* **Task objective**: List each line of the data that holds the string "This".

* **Entries**:
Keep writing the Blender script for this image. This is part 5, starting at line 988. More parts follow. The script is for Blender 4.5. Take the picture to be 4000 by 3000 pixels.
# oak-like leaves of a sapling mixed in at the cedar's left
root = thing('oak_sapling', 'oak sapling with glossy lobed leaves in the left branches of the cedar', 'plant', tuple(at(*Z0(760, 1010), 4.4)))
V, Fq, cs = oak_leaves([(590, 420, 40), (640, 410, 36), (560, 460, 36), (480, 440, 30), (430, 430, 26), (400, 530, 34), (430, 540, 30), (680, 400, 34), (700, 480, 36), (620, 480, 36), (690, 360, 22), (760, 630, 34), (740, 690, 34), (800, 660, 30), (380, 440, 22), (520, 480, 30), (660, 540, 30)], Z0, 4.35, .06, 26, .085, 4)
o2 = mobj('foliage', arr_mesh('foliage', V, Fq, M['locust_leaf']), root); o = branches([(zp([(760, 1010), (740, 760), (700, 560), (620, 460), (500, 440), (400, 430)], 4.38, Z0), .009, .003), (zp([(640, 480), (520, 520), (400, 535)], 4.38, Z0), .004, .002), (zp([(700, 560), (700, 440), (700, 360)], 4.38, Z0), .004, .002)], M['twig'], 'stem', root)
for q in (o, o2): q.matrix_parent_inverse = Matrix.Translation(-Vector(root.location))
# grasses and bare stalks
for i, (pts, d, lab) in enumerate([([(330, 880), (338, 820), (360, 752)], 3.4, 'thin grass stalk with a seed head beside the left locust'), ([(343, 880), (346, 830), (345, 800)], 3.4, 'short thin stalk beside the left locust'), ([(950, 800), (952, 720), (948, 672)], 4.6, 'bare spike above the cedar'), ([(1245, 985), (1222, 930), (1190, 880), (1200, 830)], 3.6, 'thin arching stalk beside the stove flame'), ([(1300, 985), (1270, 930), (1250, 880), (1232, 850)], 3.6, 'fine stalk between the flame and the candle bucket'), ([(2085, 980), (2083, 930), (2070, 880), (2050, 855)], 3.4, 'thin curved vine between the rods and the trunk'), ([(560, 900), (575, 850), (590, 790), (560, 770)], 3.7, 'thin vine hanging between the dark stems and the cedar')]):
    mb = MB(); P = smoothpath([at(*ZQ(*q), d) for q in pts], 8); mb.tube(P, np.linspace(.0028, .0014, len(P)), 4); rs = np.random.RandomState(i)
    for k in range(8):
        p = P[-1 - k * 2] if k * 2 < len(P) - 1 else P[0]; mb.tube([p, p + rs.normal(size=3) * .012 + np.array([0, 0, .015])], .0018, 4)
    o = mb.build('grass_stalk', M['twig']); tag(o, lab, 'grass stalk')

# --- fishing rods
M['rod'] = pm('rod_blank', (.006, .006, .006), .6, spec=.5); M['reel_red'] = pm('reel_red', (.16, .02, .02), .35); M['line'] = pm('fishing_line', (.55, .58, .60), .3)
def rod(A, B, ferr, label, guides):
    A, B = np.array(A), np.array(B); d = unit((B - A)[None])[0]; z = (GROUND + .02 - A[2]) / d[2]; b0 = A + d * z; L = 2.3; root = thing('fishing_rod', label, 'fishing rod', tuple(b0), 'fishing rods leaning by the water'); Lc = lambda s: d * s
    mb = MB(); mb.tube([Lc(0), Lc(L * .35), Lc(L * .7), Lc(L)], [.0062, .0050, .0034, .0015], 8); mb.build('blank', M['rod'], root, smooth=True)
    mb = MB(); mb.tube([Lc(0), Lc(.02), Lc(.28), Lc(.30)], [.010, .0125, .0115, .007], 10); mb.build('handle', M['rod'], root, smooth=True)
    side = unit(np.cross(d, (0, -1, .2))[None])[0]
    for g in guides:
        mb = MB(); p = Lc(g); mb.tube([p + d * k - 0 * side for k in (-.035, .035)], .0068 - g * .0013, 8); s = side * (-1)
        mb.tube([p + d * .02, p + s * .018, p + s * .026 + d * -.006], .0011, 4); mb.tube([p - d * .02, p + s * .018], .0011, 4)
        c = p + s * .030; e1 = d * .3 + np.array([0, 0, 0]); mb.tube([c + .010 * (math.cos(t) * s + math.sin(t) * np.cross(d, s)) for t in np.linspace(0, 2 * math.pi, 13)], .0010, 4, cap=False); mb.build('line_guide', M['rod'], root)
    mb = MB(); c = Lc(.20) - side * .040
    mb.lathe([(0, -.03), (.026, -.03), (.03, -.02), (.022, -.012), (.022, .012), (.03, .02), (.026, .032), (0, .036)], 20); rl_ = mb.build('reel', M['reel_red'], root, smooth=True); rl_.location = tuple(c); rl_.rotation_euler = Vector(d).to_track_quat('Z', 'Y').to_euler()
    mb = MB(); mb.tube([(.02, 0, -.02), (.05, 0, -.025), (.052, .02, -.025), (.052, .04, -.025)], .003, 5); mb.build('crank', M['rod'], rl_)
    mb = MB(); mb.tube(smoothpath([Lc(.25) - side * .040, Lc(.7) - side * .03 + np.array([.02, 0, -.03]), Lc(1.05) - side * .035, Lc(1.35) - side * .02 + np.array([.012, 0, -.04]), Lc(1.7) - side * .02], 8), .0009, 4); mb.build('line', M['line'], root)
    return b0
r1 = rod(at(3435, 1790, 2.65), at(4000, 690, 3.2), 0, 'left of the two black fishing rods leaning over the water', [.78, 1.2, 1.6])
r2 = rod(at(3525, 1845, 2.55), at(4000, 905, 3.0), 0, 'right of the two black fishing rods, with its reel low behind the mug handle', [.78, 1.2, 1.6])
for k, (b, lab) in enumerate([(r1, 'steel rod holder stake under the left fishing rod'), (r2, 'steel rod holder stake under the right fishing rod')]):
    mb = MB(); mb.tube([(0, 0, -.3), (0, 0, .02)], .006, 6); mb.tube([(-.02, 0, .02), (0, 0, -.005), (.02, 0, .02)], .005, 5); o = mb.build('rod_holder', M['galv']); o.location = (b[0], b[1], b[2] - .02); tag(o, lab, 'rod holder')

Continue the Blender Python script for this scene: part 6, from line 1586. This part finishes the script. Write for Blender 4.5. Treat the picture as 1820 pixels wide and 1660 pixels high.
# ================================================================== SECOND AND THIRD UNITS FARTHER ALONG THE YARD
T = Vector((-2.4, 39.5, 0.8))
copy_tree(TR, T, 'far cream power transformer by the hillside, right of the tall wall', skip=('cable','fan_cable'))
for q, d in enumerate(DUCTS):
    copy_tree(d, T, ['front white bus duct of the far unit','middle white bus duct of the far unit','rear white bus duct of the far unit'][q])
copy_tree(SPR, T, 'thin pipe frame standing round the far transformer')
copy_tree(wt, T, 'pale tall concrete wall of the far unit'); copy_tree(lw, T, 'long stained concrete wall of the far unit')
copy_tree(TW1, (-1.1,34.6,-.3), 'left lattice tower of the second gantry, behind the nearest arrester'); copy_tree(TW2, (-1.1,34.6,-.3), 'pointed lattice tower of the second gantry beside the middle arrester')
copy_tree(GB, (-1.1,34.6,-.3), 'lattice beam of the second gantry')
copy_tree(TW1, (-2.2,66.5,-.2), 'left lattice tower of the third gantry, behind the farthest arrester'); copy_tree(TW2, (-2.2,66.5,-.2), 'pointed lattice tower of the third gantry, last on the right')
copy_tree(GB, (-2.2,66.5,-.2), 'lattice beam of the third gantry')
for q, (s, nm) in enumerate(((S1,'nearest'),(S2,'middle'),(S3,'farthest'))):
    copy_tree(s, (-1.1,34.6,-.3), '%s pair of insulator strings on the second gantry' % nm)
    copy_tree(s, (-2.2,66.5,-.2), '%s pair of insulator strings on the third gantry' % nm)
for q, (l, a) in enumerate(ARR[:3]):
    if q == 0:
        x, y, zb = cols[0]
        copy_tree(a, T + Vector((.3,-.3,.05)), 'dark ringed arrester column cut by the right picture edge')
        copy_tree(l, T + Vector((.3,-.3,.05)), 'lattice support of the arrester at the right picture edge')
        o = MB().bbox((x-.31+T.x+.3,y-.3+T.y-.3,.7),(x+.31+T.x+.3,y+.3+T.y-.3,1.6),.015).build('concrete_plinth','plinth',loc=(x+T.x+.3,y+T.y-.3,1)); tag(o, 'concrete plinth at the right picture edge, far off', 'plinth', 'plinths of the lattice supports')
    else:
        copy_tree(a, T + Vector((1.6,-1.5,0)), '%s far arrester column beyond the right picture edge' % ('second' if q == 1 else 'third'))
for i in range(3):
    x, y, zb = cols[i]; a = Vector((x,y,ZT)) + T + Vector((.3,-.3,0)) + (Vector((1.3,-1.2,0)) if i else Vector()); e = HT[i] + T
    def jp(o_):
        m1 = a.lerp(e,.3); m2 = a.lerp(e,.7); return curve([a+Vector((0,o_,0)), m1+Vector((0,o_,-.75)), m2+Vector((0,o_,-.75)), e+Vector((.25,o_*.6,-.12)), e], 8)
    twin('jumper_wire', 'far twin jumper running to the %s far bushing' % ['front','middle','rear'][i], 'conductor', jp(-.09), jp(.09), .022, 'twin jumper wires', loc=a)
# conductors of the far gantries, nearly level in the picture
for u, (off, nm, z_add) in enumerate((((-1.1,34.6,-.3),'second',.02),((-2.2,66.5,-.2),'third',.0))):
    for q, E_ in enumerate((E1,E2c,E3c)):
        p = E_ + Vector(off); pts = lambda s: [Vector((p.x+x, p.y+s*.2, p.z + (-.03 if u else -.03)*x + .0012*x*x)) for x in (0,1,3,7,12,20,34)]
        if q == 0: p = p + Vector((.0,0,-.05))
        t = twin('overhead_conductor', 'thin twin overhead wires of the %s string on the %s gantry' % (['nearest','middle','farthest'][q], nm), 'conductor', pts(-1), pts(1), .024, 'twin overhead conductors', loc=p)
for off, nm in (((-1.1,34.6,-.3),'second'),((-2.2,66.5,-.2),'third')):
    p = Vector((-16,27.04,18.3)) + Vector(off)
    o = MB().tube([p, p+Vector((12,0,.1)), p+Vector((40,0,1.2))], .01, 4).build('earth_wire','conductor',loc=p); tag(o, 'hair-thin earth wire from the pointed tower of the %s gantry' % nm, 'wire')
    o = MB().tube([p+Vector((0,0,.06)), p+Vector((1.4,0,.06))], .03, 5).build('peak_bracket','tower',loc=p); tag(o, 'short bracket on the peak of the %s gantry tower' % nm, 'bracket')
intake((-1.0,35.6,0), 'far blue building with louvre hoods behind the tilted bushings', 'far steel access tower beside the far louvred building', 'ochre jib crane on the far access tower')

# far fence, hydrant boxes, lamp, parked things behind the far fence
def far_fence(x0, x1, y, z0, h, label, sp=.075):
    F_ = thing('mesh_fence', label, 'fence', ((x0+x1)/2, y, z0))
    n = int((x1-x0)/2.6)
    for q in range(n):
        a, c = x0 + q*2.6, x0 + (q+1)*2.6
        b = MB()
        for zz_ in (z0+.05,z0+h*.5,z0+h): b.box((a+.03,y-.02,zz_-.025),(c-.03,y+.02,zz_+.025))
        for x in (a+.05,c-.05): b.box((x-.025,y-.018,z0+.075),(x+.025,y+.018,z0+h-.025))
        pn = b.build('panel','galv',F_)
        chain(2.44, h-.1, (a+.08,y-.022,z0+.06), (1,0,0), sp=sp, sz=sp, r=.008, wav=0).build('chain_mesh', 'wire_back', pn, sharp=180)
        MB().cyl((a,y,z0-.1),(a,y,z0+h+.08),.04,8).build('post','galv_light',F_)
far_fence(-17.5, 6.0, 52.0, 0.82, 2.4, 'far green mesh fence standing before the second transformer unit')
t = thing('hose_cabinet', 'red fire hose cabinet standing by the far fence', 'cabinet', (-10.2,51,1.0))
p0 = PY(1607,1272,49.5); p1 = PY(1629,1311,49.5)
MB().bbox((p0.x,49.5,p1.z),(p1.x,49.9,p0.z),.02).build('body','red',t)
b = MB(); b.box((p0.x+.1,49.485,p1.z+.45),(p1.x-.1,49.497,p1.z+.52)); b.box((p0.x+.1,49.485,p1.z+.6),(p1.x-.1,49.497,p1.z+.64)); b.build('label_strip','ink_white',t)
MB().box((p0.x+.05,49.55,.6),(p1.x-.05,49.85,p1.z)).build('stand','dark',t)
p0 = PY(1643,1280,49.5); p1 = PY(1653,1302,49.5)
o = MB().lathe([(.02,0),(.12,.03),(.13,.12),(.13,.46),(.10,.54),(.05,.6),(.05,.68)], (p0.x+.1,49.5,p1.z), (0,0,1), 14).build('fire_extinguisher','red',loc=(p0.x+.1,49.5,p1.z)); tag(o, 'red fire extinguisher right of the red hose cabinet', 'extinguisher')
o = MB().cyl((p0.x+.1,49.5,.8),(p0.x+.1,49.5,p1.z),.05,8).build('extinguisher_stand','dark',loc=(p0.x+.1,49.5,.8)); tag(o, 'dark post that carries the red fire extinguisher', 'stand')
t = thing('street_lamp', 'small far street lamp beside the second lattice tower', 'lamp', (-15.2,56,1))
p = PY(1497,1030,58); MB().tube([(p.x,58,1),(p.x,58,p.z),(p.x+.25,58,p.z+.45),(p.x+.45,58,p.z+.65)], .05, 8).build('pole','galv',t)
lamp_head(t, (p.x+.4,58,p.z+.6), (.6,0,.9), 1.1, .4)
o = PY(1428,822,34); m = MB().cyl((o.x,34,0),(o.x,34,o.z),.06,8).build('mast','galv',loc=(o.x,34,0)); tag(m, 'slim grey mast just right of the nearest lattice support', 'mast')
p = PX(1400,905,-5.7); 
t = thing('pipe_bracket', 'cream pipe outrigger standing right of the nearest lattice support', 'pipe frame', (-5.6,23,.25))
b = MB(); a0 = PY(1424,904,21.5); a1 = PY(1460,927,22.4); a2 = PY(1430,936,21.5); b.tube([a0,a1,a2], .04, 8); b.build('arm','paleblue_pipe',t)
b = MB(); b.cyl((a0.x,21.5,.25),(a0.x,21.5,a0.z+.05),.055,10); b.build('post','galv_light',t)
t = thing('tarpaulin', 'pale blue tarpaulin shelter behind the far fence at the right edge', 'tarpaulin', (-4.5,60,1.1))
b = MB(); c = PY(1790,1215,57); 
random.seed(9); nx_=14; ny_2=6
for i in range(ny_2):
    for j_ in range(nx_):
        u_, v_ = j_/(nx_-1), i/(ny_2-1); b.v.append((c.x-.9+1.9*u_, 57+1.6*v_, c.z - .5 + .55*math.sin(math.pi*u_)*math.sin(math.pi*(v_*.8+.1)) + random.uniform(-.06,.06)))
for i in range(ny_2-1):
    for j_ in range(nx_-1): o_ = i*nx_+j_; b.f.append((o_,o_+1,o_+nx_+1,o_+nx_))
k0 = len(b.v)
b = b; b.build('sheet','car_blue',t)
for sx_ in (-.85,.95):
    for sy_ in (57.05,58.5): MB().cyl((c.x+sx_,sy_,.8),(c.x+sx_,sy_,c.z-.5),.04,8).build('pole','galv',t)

* **Complete output**:
Keep writing the Blender script for this image. This is part 5, starting at line 988. More parts follow. The script is for Blender 4.5. Take the picture to be 4000 by 3000 pixels.
Continue the Blender Python script for this scene: part 6, from line 1586. This part finishes the script. Write for Blender 4.5. Treat the picture as 1820 pixels wide and 1660 pixels high.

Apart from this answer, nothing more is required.